If $k$ is odd then $(a^{k-1} - a^{k-2} + a^{k-3} -.... - a^3 +a^2 -a + 1)(a +1)=a^k + 1$ so $a+1|a^k + 1$ if $k$ is odd. So $10 + 1 = 11$ divides $10^k +1$ if $k$ is odd.
So $11|n$ if and only if $11$ divides $S_e - S_o$. Or in other words if $S_o$ and $S_e$ have a difference of a multiple of $11$.
On
Each multiple of $99$ has the form $$ 99n=9\cdot 11\cdot n, \, n\in\mathbb{N}. $$ Now for the digit sum $S$ $$ 9\mid 99n \quad \Leftrightarrow \quad 9\mid S(99n) $$ and for the alternating digit sum $S^*$ $$ 11\mid 99n \quad \Leftrightarrow \quad 11\mid S^*(99n). $$ Let $a$ be the sum of the odd digits of $99n$ and $b$ be the sum of the even digits. Then the following must hold in total $$ a+b=9k,\quad a-b=11m, \, m\in\mathbb{N}. $$ It is clear that $0< a,b\leq 9$. The proof is given if $k \neq 1$ is shown, because then $a+b\geq 9\cdot 2=18.$ Assuming that $k=1$ holds, it follows that $$ a=\frac{1}{2}(9+11 m) \quad \text { and } \quad b=\frac{1}{2}(9-11 m). $$ Since $a$ is nonnegative and integer, it just follows $m \geq 1$ from the formula for $a$. Since $b$ is also nonnegative and integer, $m \leq-1$ follows simultaneously from the formula for $b$. However, these two conditions for $m$ are incompatible with each other.

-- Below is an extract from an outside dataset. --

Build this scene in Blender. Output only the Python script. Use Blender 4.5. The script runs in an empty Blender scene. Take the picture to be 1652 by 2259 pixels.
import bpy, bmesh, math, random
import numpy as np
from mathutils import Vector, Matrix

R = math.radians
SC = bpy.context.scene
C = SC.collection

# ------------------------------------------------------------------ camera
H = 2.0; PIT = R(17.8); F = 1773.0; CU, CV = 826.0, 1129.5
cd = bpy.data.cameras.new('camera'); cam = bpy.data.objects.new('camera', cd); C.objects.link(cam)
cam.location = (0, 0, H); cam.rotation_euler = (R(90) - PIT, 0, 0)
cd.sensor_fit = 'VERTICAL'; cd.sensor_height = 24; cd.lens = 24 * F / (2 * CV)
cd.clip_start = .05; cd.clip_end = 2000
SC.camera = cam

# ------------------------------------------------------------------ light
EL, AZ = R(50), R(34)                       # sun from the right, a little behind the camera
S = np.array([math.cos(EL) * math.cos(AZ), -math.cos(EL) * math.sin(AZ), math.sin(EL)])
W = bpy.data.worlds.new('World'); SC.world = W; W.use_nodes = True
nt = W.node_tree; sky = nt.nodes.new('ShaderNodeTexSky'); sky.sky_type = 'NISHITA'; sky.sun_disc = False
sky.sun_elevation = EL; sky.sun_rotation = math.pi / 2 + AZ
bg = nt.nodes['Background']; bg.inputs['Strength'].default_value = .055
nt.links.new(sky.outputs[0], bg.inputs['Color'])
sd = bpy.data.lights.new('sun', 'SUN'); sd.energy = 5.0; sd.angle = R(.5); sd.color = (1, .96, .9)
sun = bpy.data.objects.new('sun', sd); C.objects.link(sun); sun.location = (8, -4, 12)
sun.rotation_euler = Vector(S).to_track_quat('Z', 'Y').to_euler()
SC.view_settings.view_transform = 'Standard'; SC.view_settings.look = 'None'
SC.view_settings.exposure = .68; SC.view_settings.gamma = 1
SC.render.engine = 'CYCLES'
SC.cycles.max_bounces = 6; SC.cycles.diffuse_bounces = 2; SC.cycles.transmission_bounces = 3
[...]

Let the sum of the even-numbered digits, reading from left to right, be $s$ and the sum of the odd-numbered digits be $t$. Since the number is divisible by $9,\space s+t$ is divisible by $9$ and since the number is divisible by $11,\space s-t$ is divisible by $11$. If $s+t=9,$ then we must have $s-t=0$ but that would make $s+t$ even, contradiction.